Attorney Edward Smith Jr. appears with client Mirlande Wilson, who claimed to have won the Mega Millions.
Attorney Edward Smith Jr. appears with client Mirlande Wilson, who claimed to have won the Mega Millions. (Lloyd Fox / Baltimore Sun)

The world is waiting Sunday to find out who bought the Powerball jackpot winning ticket at a Publix supermarket in Zephyrhills, Fla. Nobody had come forward by mid-morning.

It could take a few days before anybody claims the prize, but it's best to be skeptical of anything that comes out before lottery officials make a formal announcement. Remember the circus surrounding the Mega Millions jackpot winner sold in Maryland last year?


It started in the middle of the night, just after it became clear that a hot ticket had been sold in Baltimore County. A few enterprising residents took to Facebook and Twitter with doctored slips and claimed they had won a share of the $656 million prize.

Those rumors fell apart quickly, but one persisted: the Maryland winner worked at a McDonald's just down Liberty Road from the 7-Eleven where the ticket had been sold.

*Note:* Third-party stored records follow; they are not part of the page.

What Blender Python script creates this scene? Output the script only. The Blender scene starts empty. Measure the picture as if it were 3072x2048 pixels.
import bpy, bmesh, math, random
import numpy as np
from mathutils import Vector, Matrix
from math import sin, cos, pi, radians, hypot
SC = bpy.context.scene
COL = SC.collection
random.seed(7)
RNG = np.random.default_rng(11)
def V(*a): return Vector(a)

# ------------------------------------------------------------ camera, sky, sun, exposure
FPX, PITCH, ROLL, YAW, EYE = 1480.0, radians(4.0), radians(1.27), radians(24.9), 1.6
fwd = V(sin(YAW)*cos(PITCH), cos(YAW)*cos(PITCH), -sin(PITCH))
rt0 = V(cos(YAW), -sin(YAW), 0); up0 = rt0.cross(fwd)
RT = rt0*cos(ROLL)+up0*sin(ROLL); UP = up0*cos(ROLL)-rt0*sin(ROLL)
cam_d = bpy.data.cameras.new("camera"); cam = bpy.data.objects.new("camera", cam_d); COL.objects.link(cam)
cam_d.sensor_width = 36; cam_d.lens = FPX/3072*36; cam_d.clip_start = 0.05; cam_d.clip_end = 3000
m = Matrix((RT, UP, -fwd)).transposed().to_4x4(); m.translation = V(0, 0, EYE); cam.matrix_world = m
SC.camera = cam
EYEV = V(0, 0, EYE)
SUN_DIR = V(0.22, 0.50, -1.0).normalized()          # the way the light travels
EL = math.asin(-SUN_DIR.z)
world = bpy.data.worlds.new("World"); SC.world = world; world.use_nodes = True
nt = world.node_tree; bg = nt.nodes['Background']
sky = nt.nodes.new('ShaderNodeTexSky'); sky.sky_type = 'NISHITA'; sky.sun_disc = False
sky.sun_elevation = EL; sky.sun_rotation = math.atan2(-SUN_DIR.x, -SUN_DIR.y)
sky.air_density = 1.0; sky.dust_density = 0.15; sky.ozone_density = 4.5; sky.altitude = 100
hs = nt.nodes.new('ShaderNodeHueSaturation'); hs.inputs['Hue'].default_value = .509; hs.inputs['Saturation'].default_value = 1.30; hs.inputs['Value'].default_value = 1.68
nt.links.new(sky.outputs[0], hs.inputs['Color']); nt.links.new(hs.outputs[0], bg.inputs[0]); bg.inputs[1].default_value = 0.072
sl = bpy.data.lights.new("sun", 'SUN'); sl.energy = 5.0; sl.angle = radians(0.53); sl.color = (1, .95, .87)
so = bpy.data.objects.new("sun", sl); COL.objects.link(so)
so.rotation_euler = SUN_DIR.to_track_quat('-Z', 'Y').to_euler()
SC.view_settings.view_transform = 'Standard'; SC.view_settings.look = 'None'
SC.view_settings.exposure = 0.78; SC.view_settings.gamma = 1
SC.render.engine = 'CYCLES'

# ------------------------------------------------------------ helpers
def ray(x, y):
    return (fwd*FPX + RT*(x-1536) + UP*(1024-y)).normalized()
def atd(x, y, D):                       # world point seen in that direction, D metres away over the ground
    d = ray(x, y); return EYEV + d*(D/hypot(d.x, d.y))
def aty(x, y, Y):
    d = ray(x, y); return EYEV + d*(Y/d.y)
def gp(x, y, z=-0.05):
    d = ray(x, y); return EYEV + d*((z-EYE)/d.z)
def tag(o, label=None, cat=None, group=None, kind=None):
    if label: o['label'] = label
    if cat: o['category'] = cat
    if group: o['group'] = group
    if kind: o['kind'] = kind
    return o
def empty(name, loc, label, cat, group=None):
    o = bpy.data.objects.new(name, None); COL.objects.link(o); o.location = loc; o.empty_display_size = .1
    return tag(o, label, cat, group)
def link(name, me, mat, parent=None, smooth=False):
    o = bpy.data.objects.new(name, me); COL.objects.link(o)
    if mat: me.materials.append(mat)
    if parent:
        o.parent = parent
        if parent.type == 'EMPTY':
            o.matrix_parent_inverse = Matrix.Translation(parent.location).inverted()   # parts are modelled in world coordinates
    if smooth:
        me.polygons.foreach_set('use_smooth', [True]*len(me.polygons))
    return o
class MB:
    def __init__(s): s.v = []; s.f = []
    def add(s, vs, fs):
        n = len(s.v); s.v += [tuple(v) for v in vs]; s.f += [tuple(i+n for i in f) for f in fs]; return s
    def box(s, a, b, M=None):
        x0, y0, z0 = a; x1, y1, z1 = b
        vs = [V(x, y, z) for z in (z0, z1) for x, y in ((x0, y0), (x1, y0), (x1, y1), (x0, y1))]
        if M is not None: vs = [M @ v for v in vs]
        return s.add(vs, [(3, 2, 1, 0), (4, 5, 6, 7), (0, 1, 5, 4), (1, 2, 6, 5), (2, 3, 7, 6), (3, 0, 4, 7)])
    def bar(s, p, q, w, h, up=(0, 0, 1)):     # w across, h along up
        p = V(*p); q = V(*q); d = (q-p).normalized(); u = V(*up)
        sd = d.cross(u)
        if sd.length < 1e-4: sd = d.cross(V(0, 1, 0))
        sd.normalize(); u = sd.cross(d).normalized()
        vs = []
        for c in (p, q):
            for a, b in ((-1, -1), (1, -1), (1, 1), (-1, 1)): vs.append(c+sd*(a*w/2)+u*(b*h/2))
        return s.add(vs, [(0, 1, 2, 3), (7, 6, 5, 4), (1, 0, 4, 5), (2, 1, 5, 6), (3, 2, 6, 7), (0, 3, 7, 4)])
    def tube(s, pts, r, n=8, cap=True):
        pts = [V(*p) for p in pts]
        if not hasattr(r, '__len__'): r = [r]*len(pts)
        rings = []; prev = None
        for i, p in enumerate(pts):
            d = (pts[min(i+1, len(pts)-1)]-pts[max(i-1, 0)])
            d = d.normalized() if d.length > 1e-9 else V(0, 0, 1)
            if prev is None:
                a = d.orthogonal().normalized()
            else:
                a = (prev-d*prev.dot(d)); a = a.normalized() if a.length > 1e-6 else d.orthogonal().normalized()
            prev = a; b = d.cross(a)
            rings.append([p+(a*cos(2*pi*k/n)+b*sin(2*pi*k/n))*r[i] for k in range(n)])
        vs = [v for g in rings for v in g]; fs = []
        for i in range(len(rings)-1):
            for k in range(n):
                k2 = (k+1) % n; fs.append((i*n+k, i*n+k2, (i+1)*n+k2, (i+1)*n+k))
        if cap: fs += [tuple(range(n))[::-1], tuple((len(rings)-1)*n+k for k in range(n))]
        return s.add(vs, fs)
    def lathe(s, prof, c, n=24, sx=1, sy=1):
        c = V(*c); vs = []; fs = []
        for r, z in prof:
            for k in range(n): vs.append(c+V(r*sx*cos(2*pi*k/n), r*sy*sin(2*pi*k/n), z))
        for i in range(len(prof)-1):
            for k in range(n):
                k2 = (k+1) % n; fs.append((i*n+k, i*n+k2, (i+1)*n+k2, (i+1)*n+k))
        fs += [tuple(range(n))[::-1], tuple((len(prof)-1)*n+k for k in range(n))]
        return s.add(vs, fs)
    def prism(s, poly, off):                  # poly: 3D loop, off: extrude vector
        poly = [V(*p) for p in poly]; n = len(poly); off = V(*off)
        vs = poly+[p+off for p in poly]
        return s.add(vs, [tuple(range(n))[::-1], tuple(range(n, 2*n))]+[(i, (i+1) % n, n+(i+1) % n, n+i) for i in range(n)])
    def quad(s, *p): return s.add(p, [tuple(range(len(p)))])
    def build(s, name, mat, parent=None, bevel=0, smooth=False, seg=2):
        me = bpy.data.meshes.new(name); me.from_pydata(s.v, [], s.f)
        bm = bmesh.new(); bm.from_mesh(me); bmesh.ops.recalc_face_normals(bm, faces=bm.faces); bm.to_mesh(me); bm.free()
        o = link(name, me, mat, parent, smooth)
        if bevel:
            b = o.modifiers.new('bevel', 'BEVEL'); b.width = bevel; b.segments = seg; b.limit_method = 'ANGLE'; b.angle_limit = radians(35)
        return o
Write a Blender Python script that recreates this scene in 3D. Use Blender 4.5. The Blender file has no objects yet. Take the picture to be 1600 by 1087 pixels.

The New York Post wrote that Mirlande Wilson, 37, of Baltimore's Westport neighborhood, had bought tickets as part of a pool with her co-workers but was in a dispute over whether she had purchased the "winner" for herself or the group.  
It was a bizarre spectacle. Wilson held a news conference at which she did not answer questions but took a phone call. She wore a hat that advertised pork rinds and sparked a political debate. She said she didn't know if she had won. She said she lost the ticket.

Before long, the Maryland Lottery had dismissed her story, and many, many others.

"Everyone says they know who the winner is," lottery spokeswoman Carole Everett told Baltimore Sun reporter Luke Broadwater at the time. "It's their cousin. It's a person who works at their doctor's office. It's the guy up the street who mows the lawn. We're not going to chase gossip."

In the end, the winners turned out to be three public school educators who never identified themselves publicly. A bit of an anticlimax, sure, but a clean resolution nonetheless.